Voilà si j’ose dire un évangile qui tombe bien, en rapport avec l’actualité de notre Eglise. Alors que les cardinaux se réunissent à Rome pour élire un nouveau pape, St Jean nous raconte le choix du tout premier, quand Jésus dit à Pierre : ‘sois le berger de mes brebis’. Mission répétée trois fois, comme pour faire écho au triple reniement de l’apôtre au moment de la condamnation du Christ. Tout être humain est imparfait et pécheur, cela n’empêche pas qu’il soit appelé au service et au don de soi.

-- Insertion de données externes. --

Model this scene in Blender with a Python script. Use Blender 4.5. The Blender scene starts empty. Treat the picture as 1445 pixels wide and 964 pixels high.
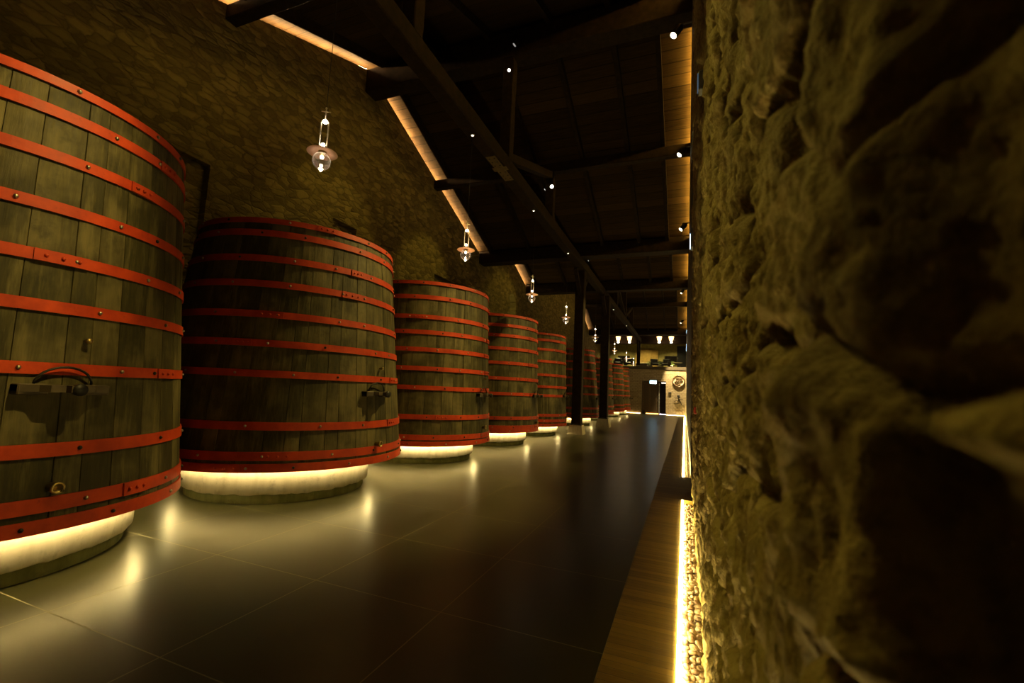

Mais revenons au début de ce récit, quand le même Simon-Pierre dit à ses compagnons :’je m’en vais à la pêche’. Autrement dit, cette aventure avec Jésus de Nazareth était vraiment passionnante, on y a cru, on a pensé qu’il était vraiment le messie annoncé, mais maintenant c’est fini, revenons de nos illusions et de nos faux espoirs, et reprenons notre vie comme avant… Avec la mort de Jésus sur la croix, les disciples sont passés de l’enthousiasme à une terrible déception et à la peur. Cette nuit de pêche sans rien prendre est bien à l’image de ce qu’ils ressentent en eux-mêmes…
Je ne puis m’empêcher de rapprocher leur attitude de ce que vivent trop de nos contemporains : espoirs déçus, désillusion, manque d’espérance… L’actualité nous rappelle sans cesse les nombreux défis et les ratés de notre humanité, et nous sommes tentés comme les apôtres de dire ‘à quoi bon ?’ et de retourner à la barque de nos petites sécurités. Ce n’est pas par hasard que le pape François avait choisi comme thème de cette année sainte « pèlerins d’espérance »… C’est au creux de nos sentiments d’échec que le Seigneur nous appelle à lui faire confiance malgré tout. Car, comme l’écrit le théologien protestant Daniel Marguerat, « Il n’est aucun échec, pour l(homme comme pour le monde, que Dieu ne puisse surmonter ». En effet, après leur rencontre avec le Ressuscité, nous voyons que les apôtres vont témoigner de lui avec vigueur devant le grand Conseil juif et les grands prêtres, alors que quelques heurs plus tôt ils étaient enfermés dans la peur. Plus tard, sans doute à la fin du premier siècle, le livre de l’Apocalypse ne sera pas moins audacieux, malgré les persécutions, en imaginant toutes les créatures du ciel et de la terre se prosterner devant l’Agneau immolé – allusion aux rites de la Pâque et donc de la liberté retrouvée. Allusion encore aux rites de la Pâque et de notre Eucharistie quand Jésus prend le pain et le donne à ses disciples…
Ainsi, face aux questionnements et aux déceptions qui peuvent nous ébranler, l’eucharistie est pour nous le rendez-vous précieux – oserais-je dire indispensable – pour nourrir notre foi et notre espérance. Nous y rencontrons d’abord d’autres disciples de Jésus, peut-être aussi hésitants ou découragés dans leurs problèmes de vie. Nous y rencontrons la parole du Seigneur qui nous interroge, nous réconforte, nous invite au partage : les enfants, auriez-vous quelque chose à manger ?… Il prend le pain de sa vie livrée pour nous et pour la multitude, et il nous le donne. Il nous renouvelle ainsi dans son amour et nous dit à chacune et à chacun : suis-moi…
‘De nos cendres froides, conclut Patrice Eubelen dans la revue ‘Feu Nouveau’, le souffle de l’Esprit peut faire jaillir un feu de braise’. Nous aussi, comme Pierre et les autres, remotivés par la présence du Ressuscité, nous sommes appelés à le suivre, dans l’amour et dans l’espérance.